When "holding stablecoins" no longer delivers satisfactory returns in DeFi, users increasingly turn to yield-bearing stablecoin products like sDAI (staked DAI) and USDY. This shift is reshaping the supply structure of on-chain stablecoins: non-yielding USDT and USDC are flowing into yield-wrapped products or directly bridging to tokenized Treasury pools.

Impact on Institutional Behavior: Path Dependence from Public Chain DeFi to Permissioned On-Chain Treasuries

Industry observations show that institutional capital deployment has shifted noticeably. Previously, idle stablecoins entered protocols like Aave via market makers or custodians; now, they’re gradually moving to permissioned tokenized Treasury products. This migration isn’t a rejection of DeFi, but reflects institutions choosing on-chain products with better risk-return matching.

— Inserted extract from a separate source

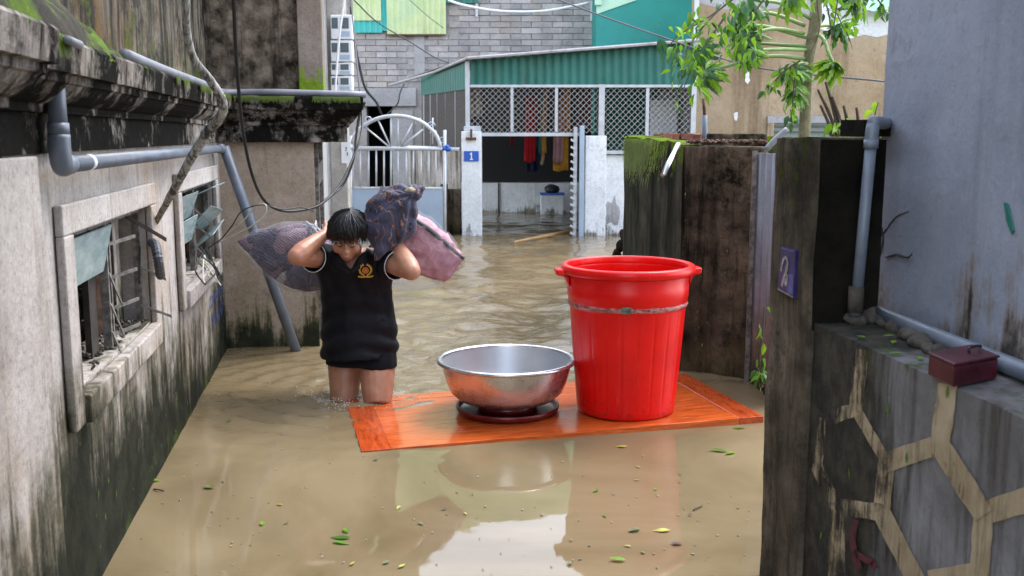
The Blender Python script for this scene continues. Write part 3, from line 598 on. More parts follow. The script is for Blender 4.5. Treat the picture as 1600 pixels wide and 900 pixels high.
# inside of the lean-to
bk = F(755, 330, 18.2); ft = 18.2
xl, xr = F(690, 300, 18.2).x, F(1083, 300, FY).x
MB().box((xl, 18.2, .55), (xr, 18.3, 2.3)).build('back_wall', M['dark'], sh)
MB().box((xl, 18.1, -.5), (xr, 18.19, .53)).build('back_dado', M['white'], sh)
MB().box((xr, 14.12, -.5), (xr + .03, 18.3, 2.5)).build('end_wall', M['greyc'], sh)
g = F(779, 300, 18.09); MB().box((g.x - .012, 18.07, -.1), (g.x + .012, 18.098, .53)).build('dado_pipe', M['black'], sh)
MB().box((F(1030, 235).x, 14.9, .9), (F(1075, 235).x, 15.3, 1.9)).build('inner_board', M['white'], sh)
# laundry
def cloth(label, x0, x1, yt, yb, Y, mat, folds=3, amp=.02):
    a, b = F(x0, yt, Y), F(x1, yt, Y); zb = F(x0, yb, Y).z; ph = random.random() * 6
    def f(u, v):
        return V((lerp(a.x, b.x, u) + .012 * math.sin(v * 3 + ph), Y + amp * math.sin(u * folds * 6.28 + ph) * (.4 + .6 * v) + .02 * nz((u * 3, v * 3, ph)), lerp(a.z, zb, v) + .012 * math.sin(u * 7 + ph) * v))
    o = MB().grid(f, 16, 12).build('hanging_cloth', mat, None, smooth=True, solid=.006); return tag(o, label, 'cloth', 'laundry hung in the lean-to')
random.seed(4)
def cl(name, c): return plain(name, c, .9, var=.12, scale=9)
cloth('red towel hanging inside the lean-to doorway', 820, 838, 150, 253, 16.2, cl('red_cloth', (.50, .012, .02)))
cloth('teal strip of cloth hanging right of the red towel', 842, 848, 150, 240, 16.1, cl('teal_cloth', (.03, .20, .22)), 1)
cloth('narrow orange strip of cloth hanging between teal and pink laundry', 848, 855, 140, 240, 16.0, cl('orange_cloth', (.52, .25, .03)), 1)
cloth('short beige cloth hanging just below the teal strip', 845, 850, 238, 257, 16.15, cl('beige_cloth', (.5, .36, .24)), 1)
cloth('pale pink patterned towel hanging over a mustard sheet', 865, 880, 160, 254, 15.9, cl('pink_cloth', (.45, .25, .27)), 2)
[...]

Conclusion: Yield’s Return or Yield’s Reinvention?

Putting Aave USDT’s 2.74% APY side by side with a money market fund’s 4.85% is enough to disillusion many veteran DeFi users. But the real value of this comparison is that it forces the entire industry to confront a fundamental question: Where should DeFi yields actually come from?

If the answer is always "bull market leverage subsidies," then DeFi is destined to merely amplify traditional financial rate cycles, never achieving an independent rate anchor. Now, with tokenized Treasury and DeFi lending rates converging and even inverting, we’re presented with a historic opportunity—protocols are compelled to internalize real-world asset yields as DeFi’s funding cost, building a rate system that no longer relies on bubble-driven premiums.

For ordinary stablecoin holders, the choices in 2026 are actually clearer than they were a few years ago: If you seek frictionless on-chain savings, tokenized Treasuries and yield-bearing stablecoins are delivering coherent answers. If you’re willing to take protocol risk for the potential upside during future periods of market activity, DeFi lending protocols remain an essential portfolio component.

There’s never a single right answer for where to put your money. But one thing is certain: As risk-free rates begin to redefine DeFi’s yield floor, the crypto industry has finally completed its first journey from the wild west to a mature financial market.